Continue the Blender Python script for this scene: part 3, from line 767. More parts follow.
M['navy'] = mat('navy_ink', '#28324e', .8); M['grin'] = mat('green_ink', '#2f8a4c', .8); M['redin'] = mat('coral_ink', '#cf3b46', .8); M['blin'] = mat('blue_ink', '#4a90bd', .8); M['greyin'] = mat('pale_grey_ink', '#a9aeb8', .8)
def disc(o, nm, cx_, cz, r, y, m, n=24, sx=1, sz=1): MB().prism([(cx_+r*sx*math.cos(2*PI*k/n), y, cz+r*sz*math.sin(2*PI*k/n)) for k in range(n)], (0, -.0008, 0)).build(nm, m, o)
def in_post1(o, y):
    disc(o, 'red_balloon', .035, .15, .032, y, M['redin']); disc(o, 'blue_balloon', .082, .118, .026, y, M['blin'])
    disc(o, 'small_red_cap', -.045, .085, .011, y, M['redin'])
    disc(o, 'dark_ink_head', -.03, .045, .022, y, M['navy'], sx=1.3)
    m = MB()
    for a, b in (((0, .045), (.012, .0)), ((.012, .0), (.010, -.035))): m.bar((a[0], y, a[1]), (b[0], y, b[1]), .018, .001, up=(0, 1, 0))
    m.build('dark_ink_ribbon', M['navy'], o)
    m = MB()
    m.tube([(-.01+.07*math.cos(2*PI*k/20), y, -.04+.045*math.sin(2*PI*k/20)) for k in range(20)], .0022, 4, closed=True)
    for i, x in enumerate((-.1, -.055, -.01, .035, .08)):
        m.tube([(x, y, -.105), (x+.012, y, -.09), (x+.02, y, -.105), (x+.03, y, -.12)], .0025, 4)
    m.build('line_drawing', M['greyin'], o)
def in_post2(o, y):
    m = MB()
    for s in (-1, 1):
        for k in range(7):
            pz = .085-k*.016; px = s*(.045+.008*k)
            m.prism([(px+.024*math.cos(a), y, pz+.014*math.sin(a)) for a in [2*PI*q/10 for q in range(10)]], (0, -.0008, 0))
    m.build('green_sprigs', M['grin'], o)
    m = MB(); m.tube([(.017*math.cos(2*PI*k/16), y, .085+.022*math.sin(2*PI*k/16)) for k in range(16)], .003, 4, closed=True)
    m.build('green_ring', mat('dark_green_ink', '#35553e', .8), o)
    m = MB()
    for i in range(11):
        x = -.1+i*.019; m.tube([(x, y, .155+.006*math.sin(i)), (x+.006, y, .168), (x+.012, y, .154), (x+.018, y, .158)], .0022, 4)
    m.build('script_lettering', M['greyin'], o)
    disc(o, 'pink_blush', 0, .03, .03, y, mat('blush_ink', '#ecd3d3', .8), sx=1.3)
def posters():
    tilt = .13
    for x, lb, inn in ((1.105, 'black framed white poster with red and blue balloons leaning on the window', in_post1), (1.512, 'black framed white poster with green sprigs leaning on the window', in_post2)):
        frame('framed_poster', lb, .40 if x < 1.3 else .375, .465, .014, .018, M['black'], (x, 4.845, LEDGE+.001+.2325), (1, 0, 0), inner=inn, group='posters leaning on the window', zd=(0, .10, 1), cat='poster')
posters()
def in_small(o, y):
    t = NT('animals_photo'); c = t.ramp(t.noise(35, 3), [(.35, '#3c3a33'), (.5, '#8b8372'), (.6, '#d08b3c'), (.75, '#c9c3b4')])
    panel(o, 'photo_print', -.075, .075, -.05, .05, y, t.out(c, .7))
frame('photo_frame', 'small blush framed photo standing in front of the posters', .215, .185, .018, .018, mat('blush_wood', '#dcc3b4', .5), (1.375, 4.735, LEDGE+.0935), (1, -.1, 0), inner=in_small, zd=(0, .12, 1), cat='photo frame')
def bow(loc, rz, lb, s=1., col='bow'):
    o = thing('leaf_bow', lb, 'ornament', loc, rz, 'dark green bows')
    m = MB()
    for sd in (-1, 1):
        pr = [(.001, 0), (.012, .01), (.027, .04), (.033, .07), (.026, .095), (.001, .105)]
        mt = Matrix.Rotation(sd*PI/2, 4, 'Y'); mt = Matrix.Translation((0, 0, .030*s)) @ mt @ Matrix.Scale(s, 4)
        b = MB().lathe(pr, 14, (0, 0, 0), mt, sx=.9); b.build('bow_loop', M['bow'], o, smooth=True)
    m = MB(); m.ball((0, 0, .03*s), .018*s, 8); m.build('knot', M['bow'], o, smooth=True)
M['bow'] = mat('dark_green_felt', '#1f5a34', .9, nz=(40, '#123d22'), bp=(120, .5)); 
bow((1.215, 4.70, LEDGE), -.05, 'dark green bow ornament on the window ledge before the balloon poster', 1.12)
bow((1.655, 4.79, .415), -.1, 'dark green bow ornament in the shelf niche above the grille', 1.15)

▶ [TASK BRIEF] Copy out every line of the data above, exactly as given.

▶ [SOLUTION FOR THIS TASK]
Continue the Blender Python script for this scene: part 3, from line 767. More parts follow.
M['navy'] = mat('navy_ink', '#28324e', .8); M['grin'] = mat('green_ink', '#2f8a4c', .8); M['redin'] = mat('coral_ink', '#cf3b46', .8); M['blin'] = mat('blue_ink', '#4a90bd', .8); M['greyin'] = mat('pale_grey_ink', '#a9aeb8', .8)
def disc(o, nm, cx_, cz, r, y, m, n=24, sx=1, sz=1): MB().prism([(cx_+r*sx*math.cos(2*PI*k/n), y, cz+r*sz*math.sin(2*PI*k/n)) for k in range(n)], (0, -.0008, 0)).build(nm, m, o)
def in_post1(o, y):
    disc(o, 'red_balloon', .035, .15, .032, y, M['redin']); disc(o, 'blue_balloon', .082, .118, .026, y, M['blin'])
    disc(o, 'small_red_cap', -.045, .085, .011, y, M['redin'])
    disc(o, 'dark_ink_head', -.03, .045, .022, y, M['navy'], sx=1.3)
    m = MB()
    for a, b in (((0, .045), (.012, .0)), ((.012, .0), (.010, -.035))): m.bar((a[0], y, a[1]), (b[0], y, b[1]), .018, .001, up=(0, 1, 0))
    m.build('dark_ink_ribbon', M['navy'], o)
    m = MB()
    m.tube([(-.01+.07*math.cos(2*PI*k/20), y, -.04+.045*math.sin(2*PI*k/20)) for k in range(20)], .0022, 4, closed=True)
    for i, x in enumerate((-.1, -.055, -.01, .035, .08)):
        m.tube([(x, y, -.105), (x+.012, y, -.09), (x+.02, y, -.105), (x+.03, y, -.12)], .0025, 4)
    m.build('line_drawing', M['greyin'], o)
def in_post2(o, y):
    m = MB()
    for s in (-1, 1):
        for k in range(7):
            pz = .085-k*.016; px = s*(.045+.008*k)
            m.prism([(px+.024*math.cos(a), y, pz+.014*math.sin(a)) for a in [2*PI*q/10 for q in range(10)]], (0, -.0008, 0))
    m.build('green_sprigs', M['grin'], o)
    m = MB(); m.tube([(.017*math.cos(2*PI*k/16), y, .085+.022*math.sin(2*PI*k/16)) for k in range(16)], .003, 4, closed=True)
    m.build('green_ring', mat('dark_green_ink', '#35553e', .8), o)
    m = MB()
    for i in range(11):
        x = -.1+i*.019; m.tube([(x, y, .155+.006*math.sin(i)), (x+.006, y, .168), (x+.012, y, .154), (x+.018, y, .158)], .0022, 4)
    m.build('script_lettering', M['greyin'], o)
    disc(o, 'pink_blush', 0, .03, .03, y, mat('blush_ink', '#ecd3d3', .8), sx=1.3)
def posters():
    tilt = .13
    for x, lb, inn in ((1.105, 'black framed white poster with red and blue balloons leaning on the window', in_post1), (1.512, 'black framed white poster with green sprigs leaning on the window', in_post2)):
        frame('framed_poster', lb, .40 if x < 1.3 else .375, .465, .014, .018, M['black'], (x, 4.845, LEDGE+.001+.2325), (1, 0, 0), inner=inn, group='posters leaning on the window', zd=(0, .10, 1), cat='poster')
posters()
def in_small(o, y):
    t = NT('animals_photo'); c = t.ramp(t.noise(35, 3), [(.35, '#3c3a33'), (.5, '#8b8372'), (.6, '#d08b3c'), (.75, '#c9c3b4')])
    panel(o, 'photo_print', -.075, .075, -.05, .05, y, t.out(c, .7))
frame('photo_frame', 'small blush framed photo standing in front of the posters', .215, .185, .018, .018, mat('blush_wood', '#dcc3b4', .5), (1.375, 4.735, LEDGE+.0935), (1, -.1, 0), inner=in_small, zd=(0, .12, 1), cat='photo frame')
def bow(loc, rz, lb, s=1., col='bow'):
    o = thing('leaf_bow', lb, 'ornament', loc, rz, 'dark green bows')
    m = MB()
    for sd in (-1, 1):
        pr = [(.001, 0), (.012, .01), (.027, .04), (.033, .07), (.026, .095), (.001, .105)]
        mt = Matrix.Rotation(sd*PI/2, 4, 'Y'); mt = Matrix.Translation((0, 0, .030*s)) @ mt @ Matrix.Scale(s, 4)
        b = MB().lathe(pr, 14, (0, 0, 0), mt, sx=.9); b.build('bow_loop', M['bow'], o, smooth=True)
    m = MB(); m.ball((0, 0, .03*s), .018*s, 8); m.build('knot', M['bow'], o, smooth=True)
M['bow'] = mat('dark_green_felt', '#1f5a34', .9, nz=(40, '#123d22'), bp=(120, .5)); 
bow((1.215, 4.70, LEDGE), -.05, 'dark green bow ornament on the window ledge before the balloon poster', 1.12)
bow((1.655, 4.79, .415), -.1, 'dark green bow ornament in the shelf niche above the grille', 1.15)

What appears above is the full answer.